Starting at the top of the listing, extract every line up to and including the one with "1.455, white_pl, .001)])". Pictures stay out of the copy.
── Collected data ──
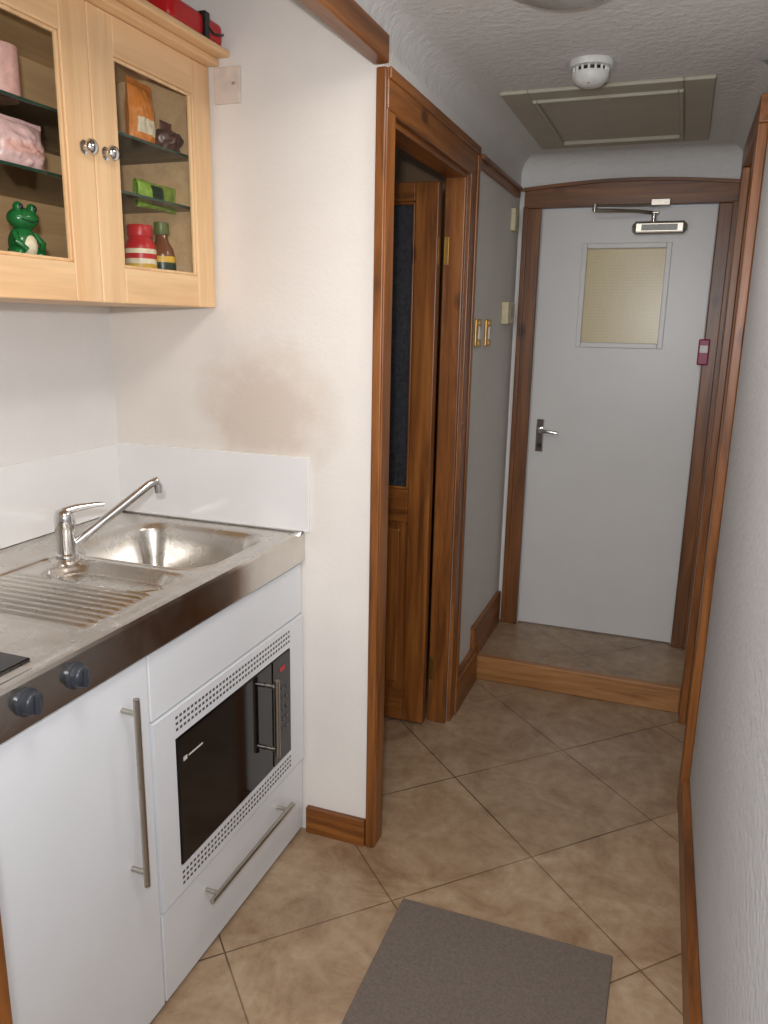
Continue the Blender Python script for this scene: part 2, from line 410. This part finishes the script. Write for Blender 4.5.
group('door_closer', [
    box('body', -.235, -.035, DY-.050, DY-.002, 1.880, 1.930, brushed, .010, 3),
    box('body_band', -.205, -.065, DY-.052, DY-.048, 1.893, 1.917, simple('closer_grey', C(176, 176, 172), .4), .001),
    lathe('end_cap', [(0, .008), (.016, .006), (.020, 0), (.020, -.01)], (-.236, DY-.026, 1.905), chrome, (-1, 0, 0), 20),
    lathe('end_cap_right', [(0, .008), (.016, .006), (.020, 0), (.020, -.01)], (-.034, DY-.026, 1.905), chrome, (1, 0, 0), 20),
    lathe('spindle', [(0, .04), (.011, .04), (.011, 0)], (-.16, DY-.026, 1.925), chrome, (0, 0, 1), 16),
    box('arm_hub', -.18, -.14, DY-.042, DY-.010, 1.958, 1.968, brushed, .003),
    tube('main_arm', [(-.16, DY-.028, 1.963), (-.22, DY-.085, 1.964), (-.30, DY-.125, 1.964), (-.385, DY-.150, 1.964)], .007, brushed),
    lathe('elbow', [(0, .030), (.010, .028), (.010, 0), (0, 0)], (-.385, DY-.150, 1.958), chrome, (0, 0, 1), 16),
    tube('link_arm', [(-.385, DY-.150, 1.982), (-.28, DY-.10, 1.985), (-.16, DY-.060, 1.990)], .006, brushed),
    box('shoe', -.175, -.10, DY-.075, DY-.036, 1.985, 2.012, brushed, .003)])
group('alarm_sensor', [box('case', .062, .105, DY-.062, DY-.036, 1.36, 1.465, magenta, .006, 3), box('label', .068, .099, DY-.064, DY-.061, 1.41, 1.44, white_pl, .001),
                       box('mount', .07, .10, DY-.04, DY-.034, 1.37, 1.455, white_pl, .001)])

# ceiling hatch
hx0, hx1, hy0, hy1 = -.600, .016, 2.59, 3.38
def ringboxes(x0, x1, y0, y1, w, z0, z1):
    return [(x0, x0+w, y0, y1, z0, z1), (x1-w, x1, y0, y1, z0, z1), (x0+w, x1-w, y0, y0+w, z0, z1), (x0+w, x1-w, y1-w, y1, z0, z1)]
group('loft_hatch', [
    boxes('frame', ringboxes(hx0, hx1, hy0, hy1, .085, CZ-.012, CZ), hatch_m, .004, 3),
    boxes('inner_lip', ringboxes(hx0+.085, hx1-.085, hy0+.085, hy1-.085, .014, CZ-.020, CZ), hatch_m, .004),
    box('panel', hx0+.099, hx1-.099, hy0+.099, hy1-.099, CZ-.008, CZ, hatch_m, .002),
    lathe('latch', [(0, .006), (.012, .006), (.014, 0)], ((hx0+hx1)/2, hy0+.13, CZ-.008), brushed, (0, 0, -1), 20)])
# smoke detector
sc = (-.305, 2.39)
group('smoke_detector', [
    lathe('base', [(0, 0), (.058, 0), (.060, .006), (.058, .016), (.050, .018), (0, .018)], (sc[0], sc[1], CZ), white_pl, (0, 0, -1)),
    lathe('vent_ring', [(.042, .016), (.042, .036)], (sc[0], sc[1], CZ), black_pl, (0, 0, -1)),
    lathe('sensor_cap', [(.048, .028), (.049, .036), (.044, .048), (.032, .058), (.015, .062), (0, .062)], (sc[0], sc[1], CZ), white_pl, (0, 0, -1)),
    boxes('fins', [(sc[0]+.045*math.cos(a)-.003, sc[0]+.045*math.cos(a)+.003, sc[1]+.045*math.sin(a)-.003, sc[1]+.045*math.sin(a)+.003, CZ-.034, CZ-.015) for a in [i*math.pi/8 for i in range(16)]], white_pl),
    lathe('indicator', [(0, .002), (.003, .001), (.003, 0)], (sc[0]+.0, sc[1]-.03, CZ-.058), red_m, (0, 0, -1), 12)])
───
== Result ==
Continue the Blender Python script for this scene: part 2, from line 410. This part finishes the script. Write for Blender 4.5.
group('door_closer', [
    box('body', -.235, -.035, DY-.050, DY-.002, 1.880, 1.930, brushed, .010, 3),
    box('body_band', -.205, -.065, DY-.052, DY-.048, 1.893, 1.917, simple('closer_grey', C(176, 176, 172), .4), .001),
    lathe('end_cap', [(0, .008), (.016, .006), (.020, 0), (.020, -.01)], (-.236, DY-.026, 1.905), chrome, (-1, 0, 0), 20),
    lathe('end_cap_right', [(0, .008), (.016, .006), (.020, 0), (.020, -.01)], (-.034, DY-.026, 1.905), chrome, (1, 0, 0), 20),
    lathe('spindle', [(0, .04), (.011, .04), (.011, 0)], (-.16, DY-.026, 1.925), chrome, (0, 0, 1), 16),
    box('arm_hub', -.18, -.14, DY-.042, DY-.010, 1.958, 1.968, brushed, .003),
    tube('main_arm', [(-.16, DY-.028, 1.963), (-.22, DY-.085, 1.964), (-.30, DY-.125, 1.964), (-.385, DY-.150, 1.964)], .007, brushed),
    lathe('elbow', [(0, .030), (.010, .028), (.010, 0), (0, 0)], (-.385, DY-.150, 1.958), chrome, (0, 0, 1), 16),
    tube('link_arm', [(-.385, DY-.150, 1.982), (-.28, DY-.10, 1.985), (-.16, DY-.060, 1.990)], .006, brushed),
    box('shoe', -.175, -.10, DY-.075, DY-.036, 1.985, 2.012, brushed, .003)])
group('alarm_sensor', [box('case', .062, .105, DY-.062, DY-.036, 1.36, 1.465, magenta, .006, 3), box('label', .068, .099, DY-.064, DY-.061, 1.41, 1.44, white_pl, .001),
                       box('mount', .07, .10, DY-.04, DY-.034, 1.37, 1.455, white_pl, .001)])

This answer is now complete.